[WRITTEN TASK] For this exercise, write out exactly, and only, the lines running from the line that contains "Write a Blender" through the line that contains "V = Vector; PI = math.pi".

[Records contained in a dataset]
— Begin —

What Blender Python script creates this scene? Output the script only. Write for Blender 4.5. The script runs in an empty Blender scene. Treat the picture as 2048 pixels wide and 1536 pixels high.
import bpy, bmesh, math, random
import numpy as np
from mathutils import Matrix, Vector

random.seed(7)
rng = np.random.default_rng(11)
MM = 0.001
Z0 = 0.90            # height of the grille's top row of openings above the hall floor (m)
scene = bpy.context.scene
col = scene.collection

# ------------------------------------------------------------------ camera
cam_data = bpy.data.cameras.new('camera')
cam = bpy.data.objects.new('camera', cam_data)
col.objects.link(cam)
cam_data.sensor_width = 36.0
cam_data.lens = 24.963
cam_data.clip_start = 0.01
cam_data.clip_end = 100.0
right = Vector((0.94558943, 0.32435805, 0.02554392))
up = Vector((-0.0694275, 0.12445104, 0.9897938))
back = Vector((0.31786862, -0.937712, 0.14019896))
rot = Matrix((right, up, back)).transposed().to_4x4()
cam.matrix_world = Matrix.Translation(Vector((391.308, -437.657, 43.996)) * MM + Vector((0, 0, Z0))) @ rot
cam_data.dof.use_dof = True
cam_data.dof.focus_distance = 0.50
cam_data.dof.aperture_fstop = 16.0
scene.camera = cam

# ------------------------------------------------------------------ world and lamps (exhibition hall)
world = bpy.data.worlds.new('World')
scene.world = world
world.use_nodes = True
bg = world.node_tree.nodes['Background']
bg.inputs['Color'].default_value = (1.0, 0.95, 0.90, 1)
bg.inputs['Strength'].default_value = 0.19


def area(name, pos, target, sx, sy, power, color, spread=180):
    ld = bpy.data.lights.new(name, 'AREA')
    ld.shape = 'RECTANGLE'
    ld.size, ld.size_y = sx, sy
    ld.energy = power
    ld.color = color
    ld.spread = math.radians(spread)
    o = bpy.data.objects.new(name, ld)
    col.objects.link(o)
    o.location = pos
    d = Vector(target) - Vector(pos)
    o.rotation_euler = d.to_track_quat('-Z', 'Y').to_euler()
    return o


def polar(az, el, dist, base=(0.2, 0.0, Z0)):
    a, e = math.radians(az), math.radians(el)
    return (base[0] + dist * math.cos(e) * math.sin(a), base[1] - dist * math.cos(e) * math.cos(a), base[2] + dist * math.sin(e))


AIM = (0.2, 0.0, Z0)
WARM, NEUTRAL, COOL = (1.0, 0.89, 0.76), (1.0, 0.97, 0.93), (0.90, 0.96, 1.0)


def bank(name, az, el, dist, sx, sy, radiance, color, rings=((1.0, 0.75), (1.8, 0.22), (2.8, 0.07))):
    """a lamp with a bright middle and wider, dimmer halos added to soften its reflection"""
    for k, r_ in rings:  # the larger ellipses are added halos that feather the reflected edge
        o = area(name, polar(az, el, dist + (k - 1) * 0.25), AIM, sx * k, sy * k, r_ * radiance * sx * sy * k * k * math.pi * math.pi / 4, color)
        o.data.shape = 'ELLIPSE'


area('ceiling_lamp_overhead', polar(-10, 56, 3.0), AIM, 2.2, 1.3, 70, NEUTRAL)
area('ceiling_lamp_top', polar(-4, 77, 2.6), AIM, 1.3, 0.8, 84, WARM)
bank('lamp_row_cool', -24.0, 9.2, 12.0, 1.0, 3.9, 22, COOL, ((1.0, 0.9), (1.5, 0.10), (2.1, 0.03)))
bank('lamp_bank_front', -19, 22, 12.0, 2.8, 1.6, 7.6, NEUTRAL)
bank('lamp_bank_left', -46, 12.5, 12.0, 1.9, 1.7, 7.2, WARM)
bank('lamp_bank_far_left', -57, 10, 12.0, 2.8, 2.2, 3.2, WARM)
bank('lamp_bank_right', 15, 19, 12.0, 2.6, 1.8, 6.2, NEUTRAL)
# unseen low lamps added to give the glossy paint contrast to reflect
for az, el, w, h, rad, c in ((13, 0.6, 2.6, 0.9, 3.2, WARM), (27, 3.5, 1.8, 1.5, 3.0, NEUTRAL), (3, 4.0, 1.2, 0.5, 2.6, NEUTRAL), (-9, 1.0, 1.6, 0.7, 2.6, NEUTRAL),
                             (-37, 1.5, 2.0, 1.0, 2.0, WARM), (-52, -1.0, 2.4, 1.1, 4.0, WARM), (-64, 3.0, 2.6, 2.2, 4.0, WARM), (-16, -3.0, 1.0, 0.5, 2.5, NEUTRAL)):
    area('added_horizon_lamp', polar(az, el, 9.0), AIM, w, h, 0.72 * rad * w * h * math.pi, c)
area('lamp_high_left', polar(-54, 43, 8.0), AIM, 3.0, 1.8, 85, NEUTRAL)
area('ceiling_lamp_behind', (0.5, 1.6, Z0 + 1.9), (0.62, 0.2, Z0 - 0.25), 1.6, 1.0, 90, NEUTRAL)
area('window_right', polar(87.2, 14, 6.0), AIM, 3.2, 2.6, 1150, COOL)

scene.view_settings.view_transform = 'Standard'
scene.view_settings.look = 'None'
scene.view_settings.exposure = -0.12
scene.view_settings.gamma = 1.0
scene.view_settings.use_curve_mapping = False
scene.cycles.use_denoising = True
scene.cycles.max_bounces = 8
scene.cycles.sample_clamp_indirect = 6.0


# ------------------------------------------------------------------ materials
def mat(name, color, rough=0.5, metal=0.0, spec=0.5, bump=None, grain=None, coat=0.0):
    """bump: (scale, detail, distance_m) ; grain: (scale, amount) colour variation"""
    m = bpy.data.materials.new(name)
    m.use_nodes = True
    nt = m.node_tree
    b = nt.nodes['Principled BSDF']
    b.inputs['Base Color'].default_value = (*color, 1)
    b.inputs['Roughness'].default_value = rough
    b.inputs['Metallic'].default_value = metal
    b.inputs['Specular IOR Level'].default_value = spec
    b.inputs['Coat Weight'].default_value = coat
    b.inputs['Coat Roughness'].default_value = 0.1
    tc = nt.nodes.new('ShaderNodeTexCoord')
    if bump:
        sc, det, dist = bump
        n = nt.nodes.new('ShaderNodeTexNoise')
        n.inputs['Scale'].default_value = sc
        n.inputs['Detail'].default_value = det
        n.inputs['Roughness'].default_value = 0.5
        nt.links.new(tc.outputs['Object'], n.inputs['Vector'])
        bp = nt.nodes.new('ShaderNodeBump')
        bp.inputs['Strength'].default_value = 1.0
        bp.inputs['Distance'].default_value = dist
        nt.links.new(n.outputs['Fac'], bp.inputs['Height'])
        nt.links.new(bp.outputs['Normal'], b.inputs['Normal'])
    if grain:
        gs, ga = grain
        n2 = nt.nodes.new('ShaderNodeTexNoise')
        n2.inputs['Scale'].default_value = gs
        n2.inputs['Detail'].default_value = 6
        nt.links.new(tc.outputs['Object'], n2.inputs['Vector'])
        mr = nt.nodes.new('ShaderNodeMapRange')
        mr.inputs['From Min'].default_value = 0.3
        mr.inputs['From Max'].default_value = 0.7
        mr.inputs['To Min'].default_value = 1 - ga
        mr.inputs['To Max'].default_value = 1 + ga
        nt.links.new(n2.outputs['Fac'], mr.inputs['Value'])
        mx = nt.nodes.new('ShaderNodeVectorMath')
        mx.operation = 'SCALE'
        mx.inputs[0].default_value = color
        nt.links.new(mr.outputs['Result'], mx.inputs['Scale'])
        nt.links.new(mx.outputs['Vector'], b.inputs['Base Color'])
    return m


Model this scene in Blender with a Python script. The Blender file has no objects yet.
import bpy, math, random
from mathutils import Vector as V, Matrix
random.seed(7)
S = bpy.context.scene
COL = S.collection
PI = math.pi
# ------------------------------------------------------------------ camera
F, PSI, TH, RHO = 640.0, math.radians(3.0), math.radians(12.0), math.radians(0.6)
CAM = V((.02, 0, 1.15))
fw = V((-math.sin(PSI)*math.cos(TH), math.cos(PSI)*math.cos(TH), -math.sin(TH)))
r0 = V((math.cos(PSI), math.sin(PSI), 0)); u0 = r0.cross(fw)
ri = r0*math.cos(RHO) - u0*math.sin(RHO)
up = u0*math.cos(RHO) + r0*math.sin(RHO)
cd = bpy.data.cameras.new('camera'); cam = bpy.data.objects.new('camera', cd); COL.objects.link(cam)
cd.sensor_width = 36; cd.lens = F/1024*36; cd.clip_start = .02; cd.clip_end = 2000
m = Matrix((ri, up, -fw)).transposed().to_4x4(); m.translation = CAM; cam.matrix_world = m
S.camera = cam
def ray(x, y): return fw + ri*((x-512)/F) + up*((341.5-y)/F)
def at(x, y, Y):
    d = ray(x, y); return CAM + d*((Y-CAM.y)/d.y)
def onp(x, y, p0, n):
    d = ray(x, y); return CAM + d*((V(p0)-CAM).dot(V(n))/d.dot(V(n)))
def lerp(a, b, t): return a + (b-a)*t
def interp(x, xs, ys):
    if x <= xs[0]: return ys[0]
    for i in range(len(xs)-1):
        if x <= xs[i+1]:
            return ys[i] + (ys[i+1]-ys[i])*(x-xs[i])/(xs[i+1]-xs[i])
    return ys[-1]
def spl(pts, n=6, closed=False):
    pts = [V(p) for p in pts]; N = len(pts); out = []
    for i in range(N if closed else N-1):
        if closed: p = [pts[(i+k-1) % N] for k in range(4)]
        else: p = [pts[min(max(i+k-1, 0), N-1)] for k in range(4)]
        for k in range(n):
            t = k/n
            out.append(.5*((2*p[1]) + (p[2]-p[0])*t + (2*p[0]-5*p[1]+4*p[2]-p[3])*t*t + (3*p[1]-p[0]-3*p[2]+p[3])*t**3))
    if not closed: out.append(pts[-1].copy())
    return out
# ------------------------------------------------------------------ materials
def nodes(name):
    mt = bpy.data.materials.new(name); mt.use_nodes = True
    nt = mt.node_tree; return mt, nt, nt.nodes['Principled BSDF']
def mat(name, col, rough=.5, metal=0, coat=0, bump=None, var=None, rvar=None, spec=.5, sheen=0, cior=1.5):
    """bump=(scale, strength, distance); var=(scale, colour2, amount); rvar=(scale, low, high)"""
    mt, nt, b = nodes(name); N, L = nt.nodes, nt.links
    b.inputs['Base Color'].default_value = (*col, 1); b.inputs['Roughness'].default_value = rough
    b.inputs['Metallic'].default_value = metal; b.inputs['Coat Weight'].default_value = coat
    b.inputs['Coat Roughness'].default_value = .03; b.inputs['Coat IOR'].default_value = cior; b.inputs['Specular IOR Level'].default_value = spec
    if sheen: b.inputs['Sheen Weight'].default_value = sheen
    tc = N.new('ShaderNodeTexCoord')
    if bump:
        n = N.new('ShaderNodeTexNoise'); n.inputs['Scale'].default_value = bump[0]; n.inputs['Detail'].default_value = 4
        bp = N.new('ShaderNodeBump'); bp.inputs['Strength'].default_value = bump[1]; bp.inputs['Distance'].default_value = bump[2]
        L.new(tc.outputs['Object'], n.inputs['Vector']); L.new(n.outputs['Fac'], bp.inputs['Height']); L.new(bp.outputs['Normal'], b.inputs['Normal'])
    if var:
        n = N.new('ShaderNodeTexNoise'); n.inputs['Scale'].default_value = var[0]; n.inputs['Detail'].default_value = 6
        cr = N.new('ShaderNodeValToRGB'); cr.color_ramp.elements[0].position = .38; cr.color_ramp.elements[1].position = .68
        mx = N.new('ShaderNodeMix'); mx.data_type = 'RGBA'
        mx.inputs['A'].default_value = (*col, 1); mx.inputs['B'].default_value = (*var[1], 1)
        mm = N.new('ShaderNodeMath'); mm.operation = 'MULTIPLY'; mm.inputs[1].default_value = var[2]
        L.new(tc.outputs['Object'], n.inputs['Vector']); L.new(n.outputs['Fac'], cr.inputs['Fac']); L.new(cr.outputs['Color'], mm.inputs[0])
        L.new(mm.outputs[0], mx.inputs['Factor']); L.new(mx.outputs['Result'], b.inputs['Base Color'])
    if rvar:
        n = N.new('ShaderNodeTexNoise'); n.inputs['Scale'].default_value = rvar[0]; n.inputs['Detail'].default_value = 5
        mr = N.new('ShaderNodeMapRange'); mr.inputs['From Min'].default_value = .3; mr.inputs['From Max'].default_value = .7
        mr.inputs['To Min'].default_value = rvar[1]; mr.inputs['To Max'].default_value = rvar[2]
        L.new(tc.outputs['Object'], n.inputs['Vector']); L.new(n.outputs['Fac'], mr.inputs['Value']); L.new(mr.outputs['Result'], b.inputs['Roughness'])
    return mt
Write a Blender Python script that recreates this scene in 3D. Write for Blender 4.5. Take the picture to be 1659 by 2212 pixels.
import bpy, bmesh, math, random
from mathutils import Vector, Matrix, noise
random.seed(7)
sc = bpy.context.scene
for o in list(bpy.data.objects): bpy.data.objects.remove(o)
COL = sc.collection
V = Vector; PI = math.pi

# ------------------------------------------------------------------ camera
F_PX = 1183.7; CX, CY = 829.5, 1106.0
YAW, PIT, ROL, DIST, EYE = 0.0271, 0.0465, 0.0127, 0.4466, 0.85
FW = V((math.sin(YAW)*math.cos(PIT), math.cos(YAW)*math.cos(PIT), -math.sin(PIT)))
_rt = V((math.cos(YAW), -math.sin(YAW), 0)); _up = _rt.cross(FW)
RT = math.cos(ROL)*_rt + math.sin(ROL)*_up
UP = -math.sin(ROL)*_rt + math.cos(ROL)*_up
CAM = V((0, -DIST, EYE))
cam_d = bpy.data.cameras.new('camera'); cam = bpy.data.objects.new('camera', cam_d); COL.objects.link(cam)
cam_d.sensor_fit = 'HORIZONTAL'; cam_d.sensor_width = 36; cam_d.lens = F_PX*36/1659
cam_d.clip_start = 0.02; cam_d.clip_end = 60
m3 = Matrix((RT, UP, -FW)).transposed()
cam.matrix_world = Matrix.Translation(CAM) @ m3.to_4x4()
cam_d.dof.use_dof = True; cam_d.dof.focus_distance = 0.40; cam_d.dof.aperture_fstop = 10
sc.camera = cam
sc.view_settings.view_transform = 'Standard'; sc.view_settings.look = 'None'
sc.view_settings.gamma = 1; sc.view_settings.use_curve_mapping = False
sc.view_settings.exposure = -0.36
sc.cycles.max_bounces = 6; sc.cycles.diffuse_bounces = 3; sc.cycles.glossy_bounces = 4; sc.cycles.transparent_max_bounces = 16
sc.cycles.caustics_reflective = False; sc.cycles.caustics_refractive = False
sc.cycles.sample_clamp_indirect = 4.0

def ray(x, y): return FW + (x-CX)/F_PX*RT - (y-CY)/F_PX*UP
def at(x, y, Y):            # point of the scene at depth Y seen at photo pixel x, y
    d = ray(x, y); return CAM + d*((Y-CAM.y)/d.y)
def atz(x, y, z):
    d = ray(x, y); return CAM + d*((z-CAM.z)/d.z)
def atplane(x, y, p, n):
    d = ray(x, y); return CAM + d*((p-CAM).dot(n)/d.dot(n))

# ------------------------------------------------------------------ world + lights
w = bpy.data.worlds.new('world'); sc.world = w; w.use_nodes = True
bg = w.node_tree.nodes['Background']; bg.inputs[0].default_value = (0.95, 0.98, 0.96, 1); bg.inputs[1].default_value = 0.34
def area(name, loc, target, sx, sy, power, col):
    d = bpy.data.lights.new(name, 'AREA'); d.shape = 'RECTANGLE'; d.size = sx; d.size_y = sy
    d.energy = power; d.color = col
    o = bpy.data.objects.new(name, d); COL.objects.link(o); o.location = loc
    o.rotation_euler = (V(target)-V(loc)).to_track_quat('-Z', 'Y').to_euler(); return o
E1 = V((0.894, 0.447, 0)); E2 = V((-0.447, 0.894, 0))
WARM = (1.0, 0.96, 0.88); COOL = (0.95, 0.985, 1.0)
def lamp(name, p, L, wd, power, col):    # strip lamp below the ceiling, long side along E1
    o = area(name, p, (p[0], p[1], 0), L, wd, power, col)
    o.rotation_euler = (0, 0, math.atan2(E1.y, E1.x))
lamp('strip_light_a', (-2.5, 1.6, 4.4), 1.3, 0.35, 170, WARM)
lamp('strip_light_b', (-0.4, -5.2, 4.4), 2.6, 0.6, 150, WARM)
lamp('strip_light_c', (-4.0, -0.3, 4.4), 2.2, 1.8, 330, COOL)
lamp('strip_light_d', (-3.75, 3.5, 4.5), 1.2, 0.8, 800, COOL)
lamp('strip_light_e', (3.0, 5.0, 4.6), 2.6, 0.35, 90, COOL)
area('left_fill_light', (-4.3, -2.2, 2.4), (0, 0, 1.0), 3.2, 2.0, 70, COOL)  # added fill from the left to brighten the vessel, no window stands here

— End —

[RESPONSE TO THIS EXERCISE]
Write a Blender Python script that recreates this scene in 3D. Write for Blender 4.5. Take the picture to be 1659 by 2212 pixels.
import bpy, bmesh, math, random
from mathutils import Vector, Matrix, noise
random.seed(7)
sc = bpy.context.scene
for o in list(bpy.data.objects): bpy.data.objects.remove(o)
COL = sc.collection
V = Vector; PI = math.pi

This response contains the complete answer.